On The Surface of The Streams

Fernando Pessoa’s poetry on Lisbon’s riverside bike path.

Text: Kaitlyn Bové
Photos: Joao Silveira Ramos & Giuseppe Greco

Nature isn’t necessarily the first idea we think of when considering urban cycling. Urban cycling’s main utility is transport, but it is also a multidimensional culture for those who wish to engage in it. (Clearly, we think so). But poetry is also not necessarily the first idea we think of when talking about cycling.

Lisbon’s recently added bike pathway along the Tagus river was an idea thought up by the City of Lisbon in order to engage potential cyclists. It also marries in Portuguese history by incorporating the words of one of the most obscure poetic figures in Portuguese literary culture, Fernando Pessoa. From Cais do Sodré, the railway station situated on the Tagus River, to Lisbon’s easternmost district of Belém, spans a bike path with Pessoa’s poem “O Tejo é mais belo” (The Tagus is more beautiful than the river that flows through my village).

The poem is a serene, delicate and reserved declaration of the beauty that is Lisbon by way of illustrating the river. The Tagus River acts as Portugal’s window to the world via the Atlantic Ocean and harboured the explorers of the Age of Discovery.

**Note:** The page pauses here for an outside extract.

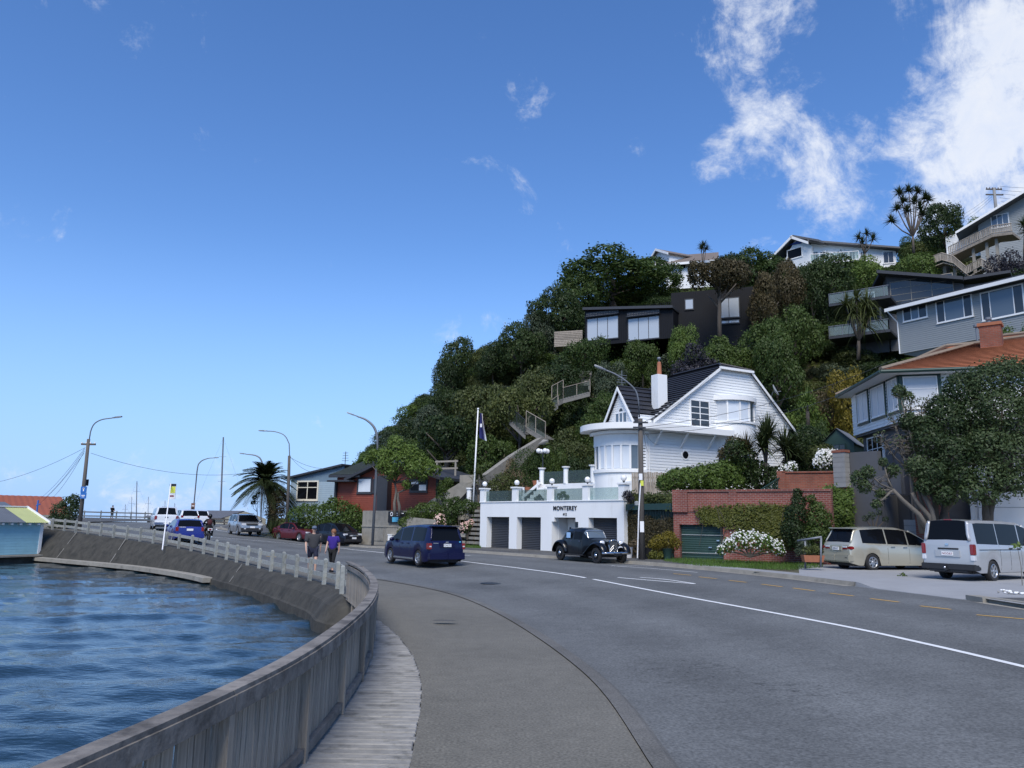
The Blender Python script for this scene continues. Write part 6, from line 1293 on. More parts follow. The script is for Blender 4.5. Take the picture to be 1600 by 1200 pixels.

One day in March of 1914, Mr. Fernando Pessoa felt the universe enter through him as Alberto Caeiro. Pessoa considered himself to be a medium for the phantoms around him. In such he dreamt up approximately 80 different heteronyms. More than just a dream, he saw it as severing himself into all of these alter-egos, claiming to be a vessel of the universe. Each of these characters have fully fleshed identities and writing styles, capturing their unique intellectual lives. As the architect of the concept of heteronyms, he went to such length to engage his self-imposed characters, that he gave them horoscopes and created charts to map out the position of the stars and planets at the time and date of birth of his characters, even though many of them existed centuries ago.

To claim that Fernando Pessoa is one of Lisbon’s greatest writers still wouldn’t do Pessoa justice. While true, he is also considered one of the greatest international writers of the 20th century. He seldom left Lisbon during his adult life, making a modest living as a commercial translator with his work mostly being published posthumously. He is Portugal’s mostextraordinary ordinary man and lived a rather anonymous life.

In such Pessoa was able to depict the daily life a 20th century city, walking the streets and documenting the tobacco shopkeepers, the heaviness of the world and, yet, the simple beauty in the mundane, in the things we don’t notice while distracted with our daily routines.

Alberto Caeiro was a man of nature. Born the 16th of April 1889, he is said the be the Naïve Master of Mr. Pessoa himself. Despite only having a primary education, he was wise in a way that educated, laboring city dwellers cannot be. He rejects the meaning of thinking and writes, “I have no philosophy. I have senses.” Caeiro held the belief that things have no meaning: they have existence, their existence is their own meaning. To think too much is to lose the meaning of what you’re thinking about. He accepted nature for the face value beauty that it is. He was also considered by Pessoa to be wiser by coming from a small village, where he was able to see more of the world that someone from a large city would be able to.

When we cycle, we don’t engage the heaviness of life, asking why and when and how. Instead we are plunging into a present state of mind where we are forced to concentrate on our relationship with the world, and our instrument included. Plunged into a world of senses. We feel the wind, we see the world moving and time passing, and engaged fully in the mechanics of life while engaging the caricature of Caeiro.

Passing along the path, the sun warms us, the wind hits us and the ride flows like the city, as the ebbs and waves of the river crash against the colourful coast of Lisbon. We are merely passing by. Going east, the cyclist approaches the large red bridge, the Ponte 25 de Abril. Crossing under it marks the halfway point to Belém. Sailboats float by and linger along the river with their deep red and dark green Portuguese flags waving in the wind.

The path fully engages the urban cyclist’s state of mind by bringing together the poetry with the nature around which the city has been formed. To have Pessoa’s poetry spanning across the coastal pathway is a nod to Lisbon’s celebrated poet, but even more so it’s a reminder to slow down to the beat of the city, to the ebbs and waves of the city.

“Because I am the size of what I see And not the size of my stature.”